[Start of Given material]

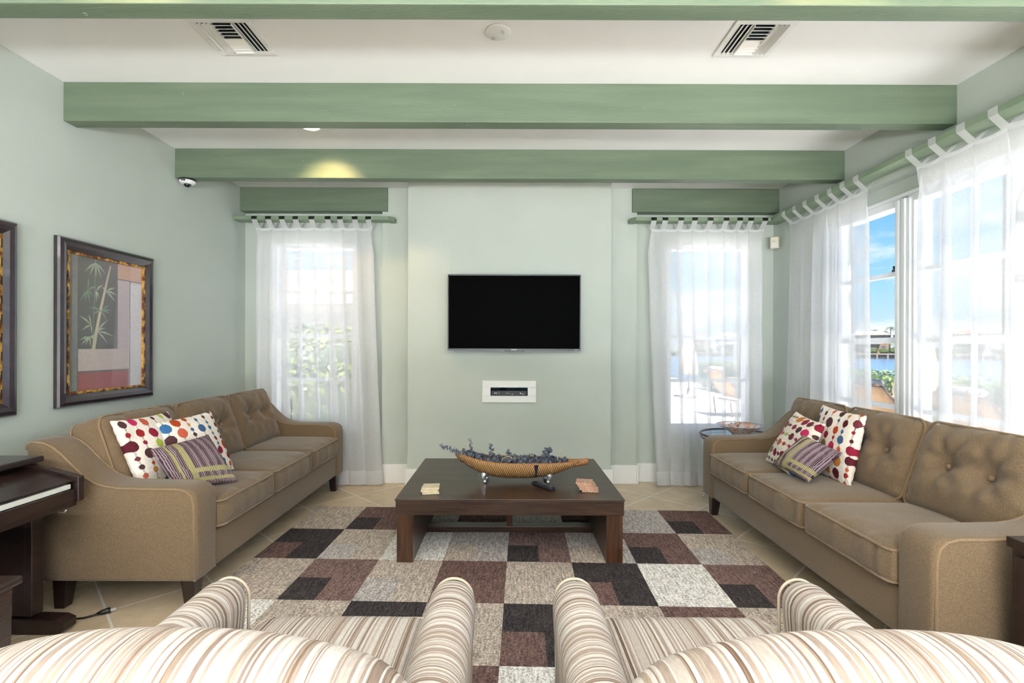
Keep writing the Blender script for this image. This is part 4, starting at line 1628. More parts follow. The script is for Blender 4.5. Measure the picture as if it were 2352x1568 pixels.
vs, fs = [], []
NS, NC = 56, 16
for i in range(NS + 1):
    s = -1 + 2 * i / NS
    x, w, rim, keel = boat(s)
    for k in range(NC + 1):
        a = PI * k / NC
        vs.append((x, -w * math.cos(a), rim - (rim - keel) * math.sin(a) ** 0.8))
for i in range(NS):
    for k in range(NC):
        p = i * (NC + 1) + k
        fs.append((p, p + 1, p + NC + 2, p + NC + 1))
fs.append(tuple(range(NC + 1)))
hull = obj('hull', MB().add(vs, fs), RATTAN, bowl, True)
sm = hull.modifiers.new('shell', 'SOLIDIFY')
sm.thickness = 0.007
sm.offset = 1.0
rimp = []
for i in range(NS + 1):
    x, w, rim, keel = boat(-1 + 2 * i / NS)
    rimp.append((x, -w, rim))
for i in range(NS, -1, -1):
    x, w, rim, keel = boat(-1 + 2 * i / NS)
    rimp.append((x, w, rim))
obj('rim', MB().tube(rimp, 0.0058, 8, True), RIM, bowl, True)
obj('stem_handle', MB().tube([(0.34, 0, 0.118), (0.38, 0, 0.125), (0.42, 0.0, 0.130), (0.452, 0.004, 0.134), (0.468, 0.005, 0.137)], [0.026, 0.025, 0.023, 0.021, 0.021], 10), STEM, bowl, True)
obj('knot_wrap', MB().taper(0.118, -0.1185, 0.055, 0.138, 0.003, 0.004, 0.014, 0.008, dy=0.020), M('black_cord', lin(34, 36, 44), 0.6), bowl)
for (fx, fy) in ((-0.215, -0.045), (0.20, -0.045), (-0.205, 0.05), (0.188, 0.05)):
    sgn = 1 if fx > 0 else -1
    path = [(fx, fy, 0.075), (fx + sgn * 0.004, fy - 0.003, 0.062), (fx + sgn * 0.010, fy - 0.008, 0.048), (fx + sgn * 0.004, fy - 0.004, 0.032),
            (fx - sgn * 0.002, fy, 0.018), (fx, fy - 0.004, 0.009), (fx + sgn * 0.002, fy - 0.010, 0.0045)]
    obj('foot', MB().tube(path, [0.018, 0.020, 0.019, 0.0135, 0.0115, 0.012, 0.0055], 14), SILVER, bowl, True)


def leaf_disc(mb, p, nrm, r):
    nrm = Vector(nrm).normalized()
    a = nrm.orthogonal().normalized()
    b = nrm.cross(a)
    ring = [Vector(p) + (a * math.cos(2 * PI * k / 7) + b * math.sin(2 * PI * k / 7) * 0.85) * r + nrm * 0.0012 * ((-1) ** k) for k in range(7)]
    mb.add([Vector(p) + nrm * 0.0018] + ring, [(0, 1 + k, 1 + (k + 1) % 7) for k in range(7)])


def sprig(label, pts, lr, seed, pale=False, name='eucalyptus_sprig'):
    r_ = random.Random(seed)
    # smooth the path
    P = []
    pts = [Vector(p) for p in pts]
    for i in range(len(pts) - 1):
        for k in range(6):
            P.append(pts[i].lerp(pts[i + 1], k / 6))
    P.append(pts[-1])
    o0 = P[0].copy()
    t_ = thing(name, label, 'dried sprig', tuple(o0), 0, 'dried eucalyptus in the boat bowl')
    st = MB().tube([p - o0 for p in P], [0.0022 * (1 - 0.6 * i / len(P)) for i in range(len(P))], 5)
    obj('stem', st, LEAF, t_, True)
    lm = MB()
    for i, p in enumerate(P):
        if i < 1:
            continue
        fr = i / len(P)
        tdir = (P[min(i + 1, len(P) - 1)] - P[i - 1]).normalized()
        for s in (-1, 1):
            sd = tdir.cross(Vector((r_.uniform(-1, 1), r_.uniform(-1, 1), r_.uniform(-0.4, 1)))).normalized() * s
            rr2 = 1.35 * lr * (1.05 - 0.6 * fr) * r_.uniform(0.8, 1.15)
            leaf_disc(lm, p - o0 + sd * rr2 * 0.95, (tdir * 0.9 + sd * 0.35 + Vector((r_.uniform(-.4, .4), -0.3, r_.uniform(-.2, .5)))), rr2)
    obj('leaves', lm, LEAF2 if pale else LEAF, t_)
    return t_


zr = TT + 0.15
sprig('dusty eucalyptus sprig poking out over the left tip of the boat bowl', [(-0.22, 3.31, zr + 0.005), (-0.33, 3.30, zr + 0.040), (-0.40, 3.295, zr + 0.075), (-0.445, 3.29, zr + 0.102)], 0.014, 1, True)
sprig('short upright eucalyptus tip near the left end of the boat bowl', [(-0.24, 3.34, zr - 0.01), (-0.245, 3.345, zr + 0.06), (-0.258, 3.345, zr + 0.128)], 0.010, 2)
sprig('thin upright eucalyptus tip left of the middle of the boat bowl', [(-0.115, 3.35, zr - 0.02), (-0.112, 3.35, zr + 0.04), (-0.118, 3.345, zr + 0.095)], 0.012, 3)
sprig('stubby upright eucalyptus tip near the middle of the boat bowl', [(-0.005, 3.34, zr - 0.03), (0.0, 3.34, zr + 0.025), (0.002, 3.335, zr + 0.058)], 0.012, 4)
sprig('dark eucalyptus bunch standing up at the right end of the boat bowl', [(0.225, 3.32, zr - 0.04), (0.24, 3.315, zr + 0.02), (0.262, 3.31, zr + 0.058), (0.285, 3.305, zr + 0.068)], 0.017, 5)
sprig('flat dark eucalyptus sprig lying over the rear rim of the boat bowl', [(0.04, 3.36, zr - 0.02), (0.11, 3.38, zr + 0.0), (0.165, 3.39, zr + 0.02)], 0.009, 6)
sprig('low eucalyptus sprig resting near the stem end of the boat bowl', [(0.26, 3.33, zr - 0.03), (0.32, 3.325, zr - 0.0), (0.375, 3.32, zr + 0.0)], 0.010, 7)
bed = MB()
rb = random.Random(77)
for i in range(1100):
    s = rb.uniform(-0.92, 0.84)
    x, w, rim, keel = boat(s)
    y = rb.uniform(-0.9, 0.9) * w
    z = rim - 0.014 + rb.uniform(-0.026, 0.030) * (1.3 if s < -0.5 else 1.0)
    leaf_disc(bed, (x, y, z), (rb.uniform(-1, 1), rb.uniform(-1, 1), rb.uniform(-0.2, 1)), rb.uniform(0.007, 0.015))
for i in range(60):
    s = rb.uniform(-0.85, 0.75)
    x, w, rim, keel = boat(s)
    y = rb.uniform(-0.7, 0.7) * w
    bed.tube([(x, y, rim - 0.03), (x + 0.03, y * 0.9, rim - 0.018), (x + 0.065, y * 0.8, rim - 0.016)], 0.0022, 5)
o = obj('dried_leaf_filling', bed, LEAF, loc=(BX, BY, BZ))
tag(o, 'dark blue-grey dried leaf filling heaped inside the boat bowl', 'dried leaves', kind='stuff')
for k, (lab, x, y, z, rr2, ht) in enumerate([
        ('pale curled twig looping above the left end of the boat bowl', -0.285, 3.33, zr + 0.060, 0.028, 0.060),
        ('pale curled twig looping over the left rear rim of the boat bowl', -0.205, 3.36, zr + 0.042, 0.032, 0.045),
        ('pale curled twig hooked up at the stem end of the boat bowl', 0.345, 3.30, zr + 0.02, 0.020, 0.060),
        ('pale curled twig arching over the front rim of the boat bowl', -0.01, 3.245, zr + 0.018, 0.036, 0.035)]):
    pts = []
    for q in range(15):
        a = PI * 1.15 * q / 14
        pts.append((-rr2 * math.cos(a), 0.004 * math.sin(3 * a), ht * math.sin(min(a, PI * 0.97)) - 0.035 * (1 - q / 14) if q < 14 else ht * 0.25))
    o = obj('curled_twig', MB().tube(pts, 0.0017, 6), TWIG, None, True, loc=(x, y, z))
    tag(o, lab, 'twig', 'curled twigs in the boat bowl')

# ------------------------------------------------------------------ coasters and remote
CO_A = M('cream_travertine', lin(226, 210, 180), 0.5, var=(60, lin(200, 176, 138), 0.5, 0.75), bump=(120, 0.3))
CO_B = M('red_travertine', lin(186, 138, 112), 0.5, var=(80, lin(222, 196, 176), 0.45, 0.7), bump=(120, 0.3))
CT = 0.0105


def coaster(mat, label, loc, rz, group, src=None):
    if src is None:
        src = obj('stone_coaster', MB().box(-0.051, 0.051, -0.051, 0.051, 0, CT), mat, bevel=0.0018)
        tag(src, label, 'coaster', group)
    else:
        src = src.copy()
        COL.objects.link(src)
        src['label'] = label
    src.location = loc
    src.rotation_euler = (0, 0, math.radians(rz))
    return src


ca = coaster(CO_A, 'cream stone coaster at the bottom of the left stack on the coffee table', (-0.478, 3.078, TT), 12, 'stone coasters, left stack')
coaster(CO_A, 'cream stone coaster in the middle of the left stack on the coffee table', (-0.484, 3.093, TT + CT), 6, 0, ca)
coaster(CO_A, 'cream stone coaster on top of the left stack on the coffee table', (-0.477, 3.108, TT + 2 * CT), 5, 0, ca)
cb = coaster(CO_B, 'reddish stone coaster at the bottom of the right stack on the coffee table', (0.512, 3.13, TT), -8, 'stone coasters, right stack')
for k, (dx, dy, rz, w) in enumerate([(-0.012, 0.004, -9, 'second from the bottom of'), (-0.016, 0.010, -10, 'in the middle of'), (-0.024, 0.016, -11, 'second from the top of'), (-0.032, 0.022, -12, 'on top of')]):
    coaster(CO_B, 'reddish stone coaster %s the right stack on the coffee table' % w, (0.512 + dx, 3.13 + dy, TT + (k + 1) * CT), rz, 0, cb)
rem = thing('remote_control', 'dark rounded remote control lying before the right foot of the boat bowl', 'remote control', (0.222, 3.178, TT), math.radians(-52))
def rshape(p):
    u = p.x / 0.105
    q = Vector(p)
    q.y *= 0.82 + 0.25 * abs(u) ** 1.5 + 0.12 * u
    q.z += 0.010 * (u ** 2 if u > 0 else 0.35 * u * u) * (1 if p.z > 0 else 0)
    return q
obj('body', MB().softbox(0, 0, 0.0125, 0.185, 0.042, 0.023, 0.011, 16, rshape), M('remote_dark', lin(44, 46, 56), 0.28, coat=0.4), rem, True)
kb = MB()
for i in range(5):
    for j in (-1, 0, 1):
        kb.box(-0.07 + i * 0.018, -0.062 + i * 0.018, j * 0.010 - 0.003, j * 0.010 + 0.003, 0.0225, 0.0252)
obj('keypad', kb, M('remote_keys', lin(70, 72, 82), 0.4), rem)
obj('pale_strip', MB().box(-0.012, 0.018, 0.0125, 0.0150, 0.0215, 0.0250), M('remote_strip', lin(170, 172, 180), 0.3), rem)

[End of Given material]

▶ [Task to complete] With the pictures left out, restate word for word every line of the data above, from the first down to the line that contains "SILVER, bowl, True)".

▶ [Task answer]
Keep writing the Blender script for this image. This is part 4, starting at line 1628. More parts follow. The script is for Blender 4.5. Measure the picture as if it were 2352x1568 pixels.
vs, fs = [], []
NS, NC = 56, 16
for i in range(NS + 1):
    s = -1 + 2 * i / NS
    x, w, rim, keel = boat(s)
    for k in range(NC + 1):
        a = PI * k / NC
        vs.append((x, -w * math.cos(a), rim - (rim - keel) * math.sin(a) ** 0.8))
for i in range(NS):
    for k in range(NC):
        p = i * (NC + 1) + k
        fs.append((p, p + 1, p + NC + 2, p + NC + 1))
fs.append(tuple(range(NC + 1)))
hull = obj('hull', MB().add(vs, fs), RATTAN, bowl, True)
sm = hull.modifiers.new('shell', 'SOLIDIFY')
sm.thickness = 0.007
sm.offset = 1.0
rimp = []
for i in range(NS + 1):
    x, w, rim, keel = boat(-1 + 2 * i / NS)
    rimp.append((x, -w, rim))
for i in range(NS, -1, -1):
    x, w, rim, keel = boat(-1 + 2 * i / NS)
    rimp.append((x, w, rim))
obj('rim', MB().tube(rimp, 0.0058, 8, True), RIM, bowl, True)
obj('stem_handle', MB().tube([(0.34, 0, 0.118), (0.38, 0, 0.125), (0.42, 0.0, 0.130), (0.452, 0.004, 0.134), (0.468, 0.005, 0.137)], [0.026, 0.025, 0.023, 0.021, 0.021], 10), STEM, bowl, True)
obj('knot_wrap', MB().taper(0.118, -0.1185, 0.055, 0.138, 0.003, 0.004, 0.014, 0.008, dy=0.020), M('black_cord', lin(34, 36, 44), 0.6), bowl)
for (fx, fy) in ((-0.215, -0.045), (0.20, -0.045), (-0.205, 0.05), (0.188, 0.05)):
    sgn = 1 if fx > 0 else -1
    path = [(fx, fy, 0.075), (fx + sgn * 0.004, fy - 0.003, 0.062), (fx + sgn * 0.010, fy - 0.008, 0.048), (fx + sgn * 0.004, fy - 0.004, 0.032),
            (fx - sgn * 0.002, fy, 0.018), (fx, fy - 0.004, 0.009), (fx + sgn * 0.002, fy - 0.010, 0.0045)]
    obj('foot', MB().tube(path, [0.018, 0.020, 0.019, 0.0135, 0.0115, 0.012, 0.0055], 14), SILVER, bowl, True)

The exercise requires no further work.